Thanks so much for stopping by!


I'm linking up to:


  1. oh my gosh. that looks gorgeous! You're so good at what you do!

  2. Definitely can't wait to see the finished project! Looking terrific so far.

  3. I can't wait to see the finished product!!!
    My daughter has a similar dresser in her room that belonged to my great grandma. I love the tiny top drawers...perfect for her little socks and undies.

  4. I saw those two beauties on the classifieds! I wanted them but they weren't a match. I'm impressed you were able to stay in budget and just get the one.

    I can't wait to see the final product!

  5. I can't wait to see it finished! I also have a hard time leaving furniture behind.

  6. I just found your blog through Jen's. I like this project! Thanks for the tip about sanding. I just got an electric drill with sanding attachment for Christmas and don't know how to properly use it, really. I can use all the electric sanding tips I can find!

    And you are right, the contrast is lovely. :)

  7. I stopped by your blog because it has a great name. Your blog is really lovely and you've posted a great project. I'm looking forward to following you and seeing what's next. Stop by Brambly and give it a peek. Have a great day!


  8. That dresser is gorgeous, it has great bones.
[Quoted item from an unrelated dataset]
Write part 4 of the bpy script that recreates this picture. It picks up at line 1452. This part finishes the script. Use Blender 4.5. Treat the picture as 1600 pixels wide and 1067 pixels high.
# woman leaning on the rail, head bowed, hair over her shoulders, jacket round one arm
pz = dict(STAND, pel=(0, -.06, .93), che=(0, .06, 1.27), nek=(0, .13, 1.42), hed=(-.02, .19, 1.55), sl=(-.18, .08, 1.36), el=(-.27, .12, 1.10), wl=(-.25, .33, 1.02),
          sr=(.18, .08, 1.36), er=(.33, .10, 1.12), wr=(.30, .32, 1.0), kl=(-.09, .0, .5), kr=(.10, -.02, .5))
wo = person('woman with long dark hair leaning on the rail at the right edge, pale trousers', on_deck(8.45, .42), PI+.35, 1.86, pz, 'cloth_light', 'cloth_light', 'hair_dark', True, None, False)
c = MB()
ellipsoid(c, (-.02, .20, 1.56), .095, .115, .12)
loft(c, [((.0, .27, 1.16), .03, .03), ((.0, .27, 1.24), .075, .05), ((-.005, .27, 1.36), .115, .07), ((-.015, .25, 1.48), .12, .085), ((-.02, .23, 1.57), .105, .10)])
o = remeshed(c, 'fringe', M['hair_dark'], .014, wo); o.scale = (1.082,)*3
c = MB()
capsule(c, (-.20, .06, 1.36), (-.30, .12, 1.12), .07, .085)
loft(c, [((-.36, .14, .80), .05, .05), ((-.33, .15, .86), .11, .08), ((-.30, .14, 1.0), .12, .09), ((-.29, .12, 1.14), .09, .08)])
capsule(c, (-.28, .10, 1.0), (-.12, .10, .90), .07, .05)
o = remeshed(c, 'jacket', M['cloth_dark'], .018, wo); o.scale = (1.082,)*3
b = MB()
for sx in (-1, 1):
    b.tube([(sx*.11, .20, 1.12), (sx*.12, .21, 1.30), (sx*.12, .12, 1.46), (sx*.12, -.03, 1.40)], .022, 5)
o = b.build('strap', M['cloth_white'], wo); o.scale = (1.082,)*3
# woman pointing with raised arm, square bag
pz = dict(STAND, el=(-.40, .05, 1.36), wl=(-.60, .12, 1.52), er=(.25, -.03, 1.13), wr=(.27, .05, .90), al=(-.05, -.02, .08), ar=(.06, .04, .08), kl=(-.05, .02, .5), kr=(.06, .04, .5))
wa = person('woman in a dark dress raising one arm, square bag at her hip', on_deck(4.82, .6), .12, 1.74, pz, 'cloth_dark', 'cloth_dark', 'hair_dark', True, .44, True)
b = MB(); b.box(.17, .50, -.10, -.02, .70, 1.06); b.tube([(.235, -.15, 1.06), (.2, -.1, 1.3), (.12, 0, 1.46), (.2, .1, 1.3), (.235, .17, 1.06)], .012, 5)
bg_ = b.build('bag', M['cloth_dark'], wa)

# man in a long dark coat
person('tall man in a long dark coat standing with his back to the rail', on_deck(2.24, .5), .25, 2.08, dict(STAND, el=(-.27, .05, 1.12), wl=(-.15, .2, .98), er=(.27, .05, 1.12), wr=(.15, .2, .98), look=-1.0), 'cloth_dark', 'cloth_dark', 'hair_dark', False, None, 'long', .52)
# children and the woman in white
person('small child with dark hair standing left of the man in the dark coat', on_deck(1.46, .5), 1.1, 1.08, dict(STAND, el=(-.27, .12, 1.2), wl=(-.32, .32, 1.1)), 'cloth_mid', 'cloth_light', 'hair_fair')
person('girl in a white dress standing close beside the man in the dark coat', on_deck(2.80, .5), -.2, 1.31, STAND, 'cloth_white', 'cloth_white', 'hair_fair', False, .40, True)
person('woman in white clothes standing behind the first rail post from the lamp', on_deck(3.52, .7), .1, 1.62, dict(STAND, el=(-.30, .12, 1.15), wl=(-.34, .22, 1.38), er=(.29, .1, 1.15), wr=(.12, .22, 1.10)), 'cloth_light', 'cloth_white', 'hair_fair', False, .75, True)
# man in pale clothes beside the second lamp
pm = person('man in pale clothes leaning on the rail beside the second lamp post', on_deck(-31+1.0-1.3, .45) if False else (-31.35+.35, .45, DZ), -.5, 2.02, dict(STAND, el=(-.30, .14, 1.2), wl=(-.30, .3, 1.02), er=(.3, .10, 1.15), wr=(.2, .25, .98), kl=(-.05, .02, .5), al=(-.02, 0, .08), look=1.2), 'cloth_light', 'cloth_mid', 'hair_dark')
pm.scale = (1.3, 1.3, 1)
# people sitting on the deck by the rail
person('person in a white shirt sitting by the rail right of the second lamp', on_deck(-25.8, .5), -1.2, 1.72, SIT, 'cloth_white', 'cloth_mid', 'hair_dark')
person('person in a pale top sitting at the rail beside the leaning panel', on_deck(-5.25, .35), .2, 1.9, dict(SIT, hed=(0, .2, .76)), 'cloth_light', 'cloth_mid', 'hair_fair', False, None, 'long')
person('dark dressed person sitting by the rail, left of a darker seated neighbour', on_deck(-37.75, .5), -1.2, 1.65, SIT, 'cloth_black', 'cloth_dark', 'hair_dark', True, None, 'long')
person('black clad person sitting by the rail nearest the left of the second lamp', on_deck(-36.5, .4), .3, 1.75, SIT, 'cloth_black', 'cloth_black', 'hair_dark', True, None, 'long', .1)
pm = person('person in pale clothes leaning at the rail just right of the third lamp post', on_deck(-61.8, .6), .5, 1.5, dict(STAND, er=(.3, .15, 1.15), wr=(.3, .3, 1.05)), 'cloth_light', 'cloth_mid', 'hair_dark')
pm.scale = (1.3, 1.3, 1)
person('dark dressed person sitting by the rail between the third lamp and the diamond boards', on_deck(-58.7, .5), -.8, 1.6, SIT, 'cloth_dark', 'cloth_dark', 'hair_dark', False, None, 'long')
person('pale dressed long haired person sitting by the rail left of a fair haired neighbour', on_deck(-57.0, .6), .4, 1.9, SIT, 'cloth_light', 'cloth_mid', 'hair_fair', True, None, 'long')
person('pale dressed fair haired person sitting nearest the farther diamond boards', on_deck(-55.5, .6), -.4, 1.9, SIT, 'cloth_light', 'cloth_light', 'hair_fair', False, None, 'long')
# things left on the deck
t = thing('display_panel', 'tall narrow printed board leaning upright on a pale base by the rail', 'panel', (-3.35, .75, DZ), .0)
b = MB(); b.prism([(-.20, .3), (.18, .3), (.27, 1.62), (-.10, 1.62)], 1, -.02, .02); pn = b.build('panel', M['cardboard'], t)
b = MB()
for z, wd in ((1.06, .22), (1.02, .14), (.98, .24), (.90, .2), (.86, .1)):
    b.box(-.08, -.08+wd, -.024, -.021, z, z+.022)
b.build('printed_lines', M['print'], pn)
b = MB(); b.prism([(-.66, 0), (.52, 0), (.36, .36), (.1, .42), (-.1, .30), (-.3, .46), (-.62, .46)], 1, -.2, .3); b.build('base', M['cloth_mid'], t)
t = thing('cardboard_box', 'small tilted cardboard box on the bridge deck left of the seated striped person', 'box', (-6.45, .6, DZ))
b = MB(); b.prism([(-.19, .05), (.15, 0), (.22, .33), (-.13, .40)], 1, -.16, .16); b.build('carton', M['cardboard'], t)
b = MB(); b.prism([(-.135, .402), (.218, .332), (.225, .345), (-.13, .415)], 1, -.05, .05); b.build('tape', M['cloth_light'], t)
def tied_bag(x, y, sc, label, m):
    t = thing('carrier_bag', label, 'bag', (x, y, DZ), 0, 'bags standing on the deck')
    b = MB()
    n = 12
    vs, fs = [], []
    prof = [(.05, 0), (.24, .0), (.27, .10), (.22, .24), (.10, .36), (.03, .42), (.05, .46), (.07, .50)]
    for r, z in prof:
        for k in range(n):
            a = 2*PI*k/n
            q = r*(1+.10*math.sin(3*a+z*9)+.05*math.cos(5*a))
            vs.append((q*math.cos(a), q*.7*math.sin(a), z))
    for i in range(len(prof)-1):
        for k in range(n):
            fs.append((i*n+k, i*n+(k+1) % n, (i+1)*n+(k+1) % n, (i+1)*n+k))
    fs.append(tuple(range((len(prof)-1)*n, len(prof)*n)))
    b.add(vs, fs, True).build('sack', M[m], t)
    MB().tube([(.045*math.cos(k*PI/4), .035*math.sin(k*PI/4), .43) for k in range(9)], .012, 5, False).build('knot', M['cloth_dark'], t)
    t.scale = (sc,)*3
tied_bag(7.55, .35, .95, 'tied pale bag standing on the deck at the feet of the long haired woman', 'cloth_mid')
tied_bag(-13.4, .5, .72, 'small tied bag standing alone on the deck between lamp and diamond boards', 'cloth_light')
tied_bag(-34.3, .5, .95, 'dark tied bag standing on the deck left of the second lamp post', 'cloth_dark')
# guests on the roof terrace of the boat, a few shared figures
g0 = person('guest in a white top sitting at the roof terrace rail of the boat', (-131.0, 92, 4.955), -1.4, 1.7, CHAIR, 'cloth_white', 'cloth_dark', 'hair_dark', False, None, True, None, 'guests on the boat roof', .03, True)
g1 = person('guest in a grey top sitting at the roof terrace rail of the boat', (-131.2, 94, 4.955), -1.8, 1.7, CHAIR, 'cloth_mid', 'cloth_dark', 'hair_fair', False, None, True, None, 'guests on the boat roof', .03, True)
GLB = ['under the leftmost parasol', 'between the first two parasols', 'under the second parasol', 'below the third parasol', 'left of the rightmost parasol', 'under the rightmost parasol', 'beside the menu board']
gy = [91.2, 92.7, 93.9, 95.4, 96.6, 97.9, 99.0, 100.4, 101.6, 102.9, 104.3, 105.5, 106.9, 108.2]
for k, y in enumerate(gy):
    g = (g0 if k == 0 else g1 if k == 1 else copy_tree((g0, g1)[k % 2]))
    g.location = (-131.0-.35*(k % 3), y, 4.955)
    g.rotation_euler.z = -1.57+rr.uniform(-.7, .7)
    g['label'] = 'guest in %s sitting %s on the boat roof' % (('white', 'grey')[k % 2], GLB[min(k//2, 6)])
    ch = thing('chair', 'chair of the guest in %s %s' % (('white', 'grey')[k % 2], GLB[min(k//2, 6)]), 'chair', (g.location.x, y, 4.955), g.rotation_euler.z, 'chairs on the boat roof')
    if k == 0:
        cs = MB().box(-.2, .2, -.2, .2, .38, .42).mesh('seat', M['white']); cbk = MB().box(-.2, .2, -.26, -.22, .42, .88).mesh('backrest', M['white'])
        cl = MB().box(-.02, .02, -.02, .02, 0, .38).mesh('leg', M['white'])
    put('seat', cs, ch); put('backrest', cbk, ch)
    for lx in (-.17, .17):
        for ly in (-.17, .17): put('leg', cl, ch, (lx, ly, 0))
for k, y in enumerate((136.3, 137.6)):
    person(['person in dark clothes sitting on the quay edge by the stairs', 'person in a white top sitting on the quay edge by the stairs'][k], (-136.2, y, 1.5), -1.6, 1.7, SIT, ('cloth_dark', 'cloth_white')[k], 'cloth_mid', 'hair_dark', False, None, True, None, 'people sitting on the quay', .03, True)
Love the dark stain and paint combo.

  9. Coming over from Primitive and Proper to check out your dresser, I'm in lurve...=) Now I'm a follower!! Hope you do the same! Can't wait to snoop around your blog!

  10. Looks really good so far, looking forward to seeing it finished!

    I've come over from P&P

  11. OK, that's just mean! The anticipation might kill me! Can't wait to see the finished product! What a find!

  12. What I really love about the dresser is the front design it has. Most dressers at best have a nice knob or color. This one is unique as it has it's own design at the front that goes across each draw.